Residents ordered off streets as cyclone nears

Police ordered remaining residents to get off the streets today as one of Australia’s biggest-ever storms bore down on the north-east.

Police ordered remaining residents to get off the streets today as one of Australia’s biggest-ever storms bore down on the north-east.

Officials issued dire warnings of potential devastation for cities and towns dotted along a stretch of coast more than 190 miles long in north Queensland state, in an area considered the gateway to the Great Barrier Reef.

The storm will compound misery in Queensland, which has already been hit by months of flooding that killed 35 people and inundated hundreds of communities.

Cyclone Yasi is due to hit north of the main waterlogged area, but emergency services are already stretched and the whole state is flood-weary.

“This is a cyclone of savagery and intensity,” prime minister Julia Gillard said in a nationally televised news conference. “People are facing some really dreadful hours in front of them.”

The first of Cyclone Yasi’s winds began howling throughout Cairns as night fell today.

Winds at the centre of the storm were gusting up to 186mph, and the front was about 300 miles across.

The worst winds were expected to last up to four hours, though blustery conditions and heavy rain could last for 24 hours.

The storm will lash the coast with up to 28 inches of rain and send tidal surges far deeper inland than usual, the Bureau of Meteorology said.

The bureau said most at risk was an area about 150 miles long between the tourist city of Cairns and the sugar cane-growing town of Ingham.
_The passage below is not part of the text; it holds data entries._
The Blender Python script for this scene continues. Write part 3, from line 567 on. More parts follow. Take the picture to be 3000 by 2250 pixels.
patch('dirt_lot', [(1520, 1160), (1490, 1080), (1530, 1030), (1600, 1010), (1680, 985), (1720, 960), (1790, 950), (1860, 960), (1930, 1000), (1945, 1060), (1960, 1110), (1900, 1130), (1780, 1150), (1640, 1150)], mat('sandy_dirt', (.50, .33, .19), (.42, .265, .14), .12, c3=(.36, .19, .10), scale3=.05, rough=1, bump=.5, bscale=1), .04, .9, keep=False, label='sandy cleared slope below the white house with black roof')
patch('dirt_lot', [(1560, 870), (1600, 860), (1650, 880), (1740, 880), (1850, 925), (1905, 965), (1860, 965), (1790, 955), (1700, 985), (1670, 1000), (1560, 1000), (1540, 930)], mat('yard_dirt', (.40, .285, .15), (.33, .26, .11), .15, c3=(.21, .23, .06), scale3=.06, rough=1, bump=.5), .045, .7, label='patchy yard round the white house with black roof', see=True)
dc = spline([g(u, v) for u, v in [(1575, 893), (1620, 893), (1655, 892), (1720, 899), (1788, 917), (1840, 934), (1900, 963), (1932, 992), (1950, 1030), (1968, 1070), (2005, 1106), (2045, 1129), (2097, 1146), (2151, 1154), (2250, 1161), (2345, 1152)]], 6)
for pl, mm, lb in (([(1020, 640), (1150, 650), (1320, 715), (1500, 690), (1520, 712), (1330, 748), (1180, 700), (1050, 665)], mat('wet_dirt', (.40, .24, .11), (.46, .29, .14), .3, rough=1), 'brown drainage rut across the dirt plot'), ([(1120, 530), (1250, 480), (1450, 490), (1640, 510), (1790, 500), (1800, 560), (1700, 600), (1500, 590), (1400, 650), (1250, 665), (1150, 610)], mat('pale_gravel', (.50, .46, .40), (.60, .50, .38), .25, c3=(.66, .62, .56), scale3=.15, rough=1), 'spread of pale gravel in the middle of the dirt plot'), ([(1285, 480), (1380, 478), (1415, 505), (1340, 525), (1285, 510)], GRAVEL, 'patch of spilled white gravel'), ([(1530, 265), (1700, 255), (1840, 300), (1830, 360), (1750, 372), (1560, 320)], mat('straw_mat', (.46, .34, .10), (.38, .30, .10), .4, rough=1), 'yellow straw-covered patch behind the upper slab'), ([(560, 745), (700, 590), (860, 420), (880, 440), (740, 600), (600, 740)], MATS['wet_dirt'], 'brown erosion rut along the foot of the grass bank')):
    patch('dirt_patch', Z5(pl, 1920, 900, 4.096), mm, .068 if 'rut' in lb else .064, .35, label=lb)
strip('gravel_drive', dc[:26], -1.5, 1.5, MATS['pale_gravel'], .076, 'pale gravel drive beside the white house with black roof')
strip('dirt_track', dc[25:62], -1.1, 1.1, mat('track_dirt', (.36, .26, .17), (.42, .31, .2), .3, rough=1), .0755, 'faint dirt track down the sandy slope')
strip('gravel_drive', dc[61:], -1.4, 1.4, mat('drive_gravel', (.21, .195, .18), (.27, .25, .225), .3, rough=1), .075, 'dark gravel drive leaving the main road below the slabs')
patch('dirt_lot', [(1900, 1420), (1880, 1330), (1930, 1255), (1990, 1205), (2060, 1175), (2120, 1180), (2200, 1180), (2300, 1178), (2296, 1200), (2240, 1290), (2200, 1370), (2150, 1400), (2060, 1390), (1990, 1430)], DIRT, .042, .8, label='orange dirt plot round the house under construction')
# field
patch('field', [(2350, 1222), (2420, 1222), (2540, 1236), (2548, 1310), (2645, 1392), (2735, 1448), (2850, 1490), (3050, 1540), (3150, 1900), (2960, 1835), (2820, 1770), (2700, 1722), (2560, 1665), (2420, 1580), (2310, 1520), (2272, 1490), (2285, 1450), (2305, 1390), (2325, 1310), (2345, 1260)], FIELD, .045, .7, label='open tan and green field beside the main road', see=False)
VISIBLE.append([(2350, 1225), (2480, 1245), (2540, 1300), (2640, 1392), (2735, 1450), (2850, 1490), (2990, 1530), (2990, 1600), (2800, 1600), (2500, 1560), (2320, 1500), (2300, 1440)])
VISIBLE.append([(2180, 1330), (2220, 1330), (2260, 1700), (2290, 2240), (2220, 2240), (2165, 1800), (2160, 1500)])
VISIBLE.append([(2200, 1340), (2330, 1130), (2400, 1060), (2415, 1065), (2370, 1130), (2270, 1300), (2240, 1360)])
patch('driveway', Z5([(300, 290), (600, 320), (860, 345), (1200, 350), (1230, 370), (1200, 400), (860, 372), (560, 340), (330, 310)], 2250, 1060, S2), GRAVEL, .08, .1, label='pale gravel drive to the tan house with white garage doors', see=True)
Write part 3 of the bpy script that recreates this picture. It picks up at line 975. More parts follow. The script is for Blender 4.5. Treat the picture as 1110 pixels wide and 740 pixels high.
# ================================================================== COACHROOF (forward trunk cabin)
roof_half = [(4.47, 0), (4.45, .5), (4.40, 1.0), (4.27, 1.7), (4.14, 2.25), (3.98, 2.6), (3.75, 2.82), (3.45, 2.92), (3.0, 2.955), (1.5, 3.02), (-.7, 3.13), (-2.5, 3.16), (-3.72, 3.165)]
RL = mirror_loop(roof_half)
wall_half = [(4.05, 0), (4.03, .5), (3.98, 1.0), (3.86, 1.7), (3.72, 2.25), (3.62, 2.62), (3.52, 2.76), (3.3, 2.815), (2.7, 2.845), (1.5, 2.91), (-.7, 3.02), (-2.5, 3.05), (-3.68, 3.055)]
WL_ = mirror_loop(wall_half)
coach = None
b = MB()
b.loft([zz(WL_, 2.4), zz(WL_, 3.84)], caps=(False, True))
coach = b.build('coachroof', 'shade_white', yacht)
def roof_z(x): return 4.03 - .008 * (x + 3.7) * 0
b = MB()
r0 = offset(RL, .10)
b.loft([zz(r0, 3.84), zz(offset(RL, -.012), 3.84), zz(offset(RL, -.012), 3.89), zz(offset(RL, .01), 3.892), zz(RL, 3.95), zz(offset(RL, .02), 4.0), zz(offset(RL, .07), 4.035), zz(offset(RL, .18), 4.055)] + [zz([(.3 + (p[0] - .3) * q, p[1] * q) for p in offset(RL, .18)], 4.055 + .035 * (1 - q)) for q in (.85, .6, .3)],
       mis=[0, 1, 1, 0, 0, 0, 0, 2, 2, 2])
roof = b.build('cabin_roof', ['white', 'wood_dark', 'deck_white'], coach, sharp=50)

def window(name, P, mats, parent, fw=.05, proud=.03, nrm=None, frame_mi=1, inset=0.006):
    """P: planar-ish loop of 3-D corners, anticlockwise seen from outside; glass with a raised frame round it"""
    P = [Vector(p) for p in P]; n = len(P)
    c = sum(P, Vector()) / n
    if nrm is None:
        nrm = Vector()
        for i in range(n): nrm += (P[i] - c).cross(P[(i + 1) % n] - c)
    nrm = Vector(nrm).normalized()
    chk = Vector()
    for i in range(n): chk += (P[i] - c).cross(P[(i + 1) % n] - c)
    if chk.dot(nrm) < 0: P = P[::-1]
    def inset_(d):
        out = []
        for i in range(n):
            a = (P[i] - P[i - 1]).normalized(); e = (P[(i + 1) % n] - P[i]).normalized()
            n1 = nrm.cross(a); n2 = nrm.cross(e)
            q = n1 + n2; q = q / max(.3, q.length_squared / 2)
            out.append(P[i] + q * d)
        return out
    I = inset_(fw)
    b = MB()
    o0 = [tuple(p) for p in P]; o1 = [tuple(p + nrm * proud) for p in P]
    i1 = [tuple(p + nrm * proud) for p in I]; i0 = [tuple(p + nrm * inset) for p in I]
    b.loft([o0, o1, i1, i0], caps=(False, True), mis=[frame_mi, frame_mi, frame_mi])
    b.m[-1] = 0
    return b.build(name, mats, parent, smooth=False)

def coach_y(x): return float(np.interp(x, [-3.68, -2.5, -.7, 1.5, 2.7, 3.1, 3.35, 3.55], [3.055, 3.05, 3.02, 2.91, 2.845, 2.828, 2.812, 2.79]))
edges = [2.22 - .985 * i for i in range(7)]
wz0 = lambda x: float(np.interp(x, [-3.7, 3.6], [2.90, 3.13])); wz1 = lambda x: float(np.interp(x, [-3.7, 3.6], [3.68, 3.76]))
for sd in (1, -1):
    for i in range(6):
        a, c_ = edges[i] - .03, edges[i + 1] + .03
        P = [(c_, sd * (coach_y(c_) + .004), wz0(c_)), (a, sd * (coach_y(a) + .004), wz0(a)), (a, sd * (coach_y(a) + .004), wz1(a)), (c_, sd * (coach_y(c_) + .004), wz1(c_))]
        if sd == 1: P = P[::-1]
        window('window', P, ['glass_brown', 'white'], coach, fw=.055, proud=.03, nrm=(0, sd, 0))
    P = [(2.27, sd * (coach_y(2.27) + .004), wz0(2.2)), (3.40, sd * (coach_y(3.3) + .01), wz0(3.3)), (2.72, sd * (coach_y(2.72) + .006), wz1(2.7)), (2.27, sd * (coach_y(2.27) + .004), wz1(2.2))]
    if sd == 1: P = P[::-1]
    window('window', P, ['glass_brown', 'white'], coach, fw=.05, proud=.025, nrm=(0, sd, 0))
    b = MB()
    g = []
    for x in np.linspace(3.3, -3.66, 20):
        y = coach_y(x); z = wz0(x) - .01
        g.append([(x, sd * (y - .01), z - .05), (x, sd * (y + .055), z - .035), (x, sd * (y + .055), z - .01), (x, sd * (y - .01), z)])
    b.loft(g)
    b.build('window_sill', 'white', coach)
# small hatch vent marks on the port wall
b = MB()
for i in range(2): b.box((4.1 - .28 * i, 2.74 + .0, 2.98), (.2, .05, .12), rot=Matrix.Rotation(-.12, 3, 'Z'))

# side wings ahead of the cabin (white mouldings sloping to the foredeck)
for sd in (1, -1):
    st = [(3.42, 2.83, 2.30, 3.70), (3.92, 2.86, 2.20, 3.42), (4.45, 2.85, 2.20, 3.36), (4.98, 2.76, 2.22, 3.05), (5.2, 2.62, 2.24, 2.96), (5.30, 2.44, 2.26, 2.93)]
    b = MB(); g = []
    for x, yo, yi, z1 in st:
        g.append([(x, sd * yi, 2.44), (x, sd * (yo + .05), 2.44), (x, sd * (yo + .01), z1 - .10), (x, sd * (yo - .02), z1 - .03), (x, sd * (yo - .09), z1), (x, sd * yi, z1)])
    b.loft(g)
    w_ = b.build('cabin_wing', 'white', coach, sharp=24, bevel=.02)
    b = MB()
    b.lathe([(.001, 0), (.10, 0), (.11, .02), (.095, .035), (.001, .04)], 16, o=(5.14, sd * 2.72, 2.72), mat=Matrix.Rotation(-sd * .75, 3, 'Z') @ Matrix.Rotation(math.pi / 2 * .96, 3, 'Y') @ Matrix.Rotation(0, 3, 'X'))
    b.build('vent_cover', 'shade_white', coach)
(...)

It was unclear what the damage to the Great Barrier Reef would be, experts said.

Queensland officials had been warning people for days to stock up on bottled water and food, and to board or tape up their windows. People in low-lying or poorly protected areas were told to move in with family or friends on safer ground or move to evacuation centres.

“It’s such a big storm – it’s a monster, killer storm,” Queensland premier Anna Bligh said, adding that the only previous storm measured in the state at such strength was in 1918.

“This impact is likely to be more life threatening than any experienced during recent generations,” she added.

More than 10,000 people were sheltering in 20 evacuation centres, including one set up in a shopping mall in Cairns.

Police told people to get off the streets of Cairns. “Everyone’s gotta go now,” one officer told pedestrians strolling near the waterfront. “The water is coming now.”

Warnings stretched as far away as Townsville, which is slightly larger than Cairns and about 190 miles to the south.